In this letter, she said that she was so distressed and bewildered by the king's displeasure and her imprisonment, that she hardly knew what to think or to say. She assured him that she had always been faithful and true to him, and begged that he would not cast an indelible stain upon her own fair fame and that of her innocent and helpless child by such unjust and groundless imputations. She begged him to let her have a fair trial by impartial persons, who would weigh the evidence against her in a just and equitable manner. She was sure that by this course her innocence would be established, and he himself, and all mankind would see that she had been most unjustly accused.
But if, on the other hand, she added, the king had determined on her destruction, in order to remove an obstacle in the way of his possession of a new object of love, she prayed that God would forgive him and all her enemies for so great a sin, and not call him to account for it at the last day. She urged him, at all events, to spare the lives of the four gentlemen who had been accused, as she assured him they were wholly innocent of the crime laid to their charge, begging him, if he had ever loved the name of Anne Boleyn, to grant this her last request. She signed her letter his "most loyal and ever faithful wife," and dated it from her "doleful prison in the Tower."
Anne's fellow-prisoners.
They are executed.
The four gentlemen were promised that their lives should be spared if they would confess their guilt. One of them did, accordingly, admit his guilt, and the others persisted to the end in firmly denying it. They who think Anne Boleyn was innocent, suppose that the one who confessed did it as the most likely mode of averting destruction, as men have often been known, under the influence of fear, to confess crimes of which it was afterward proved they could not have been guilty. If this was his motive, it was of no avail. The four persons accused, after a very informal trial, in which nothing was really proved against them, were condemned, apparently to please the king, and were executed together.
Anne tried and condemned.
Three days after this the queen herself was brought to trial before the peers. The number of peers of the realm in England at this time was fifty-three. Only twenty-six were present at the trial. The king is charged with making such arrangements as to prevent the attendance of those who would be unwilling to pass sentence of condemnation. At any rate, those who did attend professed to be satisfied of the guilt of the accused, and they sentenced her to be burned, or to be beheaded, at the pleasure of the king. He decided that she should be beheaded.

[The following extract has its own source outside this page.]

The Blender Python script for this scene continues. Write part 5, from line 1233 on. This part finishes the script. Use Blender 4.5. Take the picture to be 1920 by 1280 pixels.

She protests her innocence.
The execution was to take place in a little green area within the Tower. The platform was erected here, and the block placed upon it, the whole being covered with a black cloth, as usual on such occasions. On the morning of the fatal day, Anne sent for the constable of the Tower to come in and receive her dying protestations that she was innocent of the crimes alleged against her. She told him that she understood that she was not to die until 12 o'clock, and that she was sorry for it, for she wished to have it over. The constable told her the pain would be very slight and momentary. "Yes," she rejoined, "I am told that a very skillful executioner is provided, and my neck is very slender."
Anne's execution.
At the appointed hour she was led out into the court-yard where the execution was to take place. There were about twenty persons present, all officers of state or of the city of London. The bodily suffering attendant upon the execution was very soon over, for the slender neck was severed at a single blow, and probably all sensibility to pain immediately ceased. Still, the lips and the eyes were observed to move and quiver for a few seconds after the separation of the head from the body. It was a relief, however, to the spectators when this strange and unnatural prolongation of the mysterious functions of life came to an end.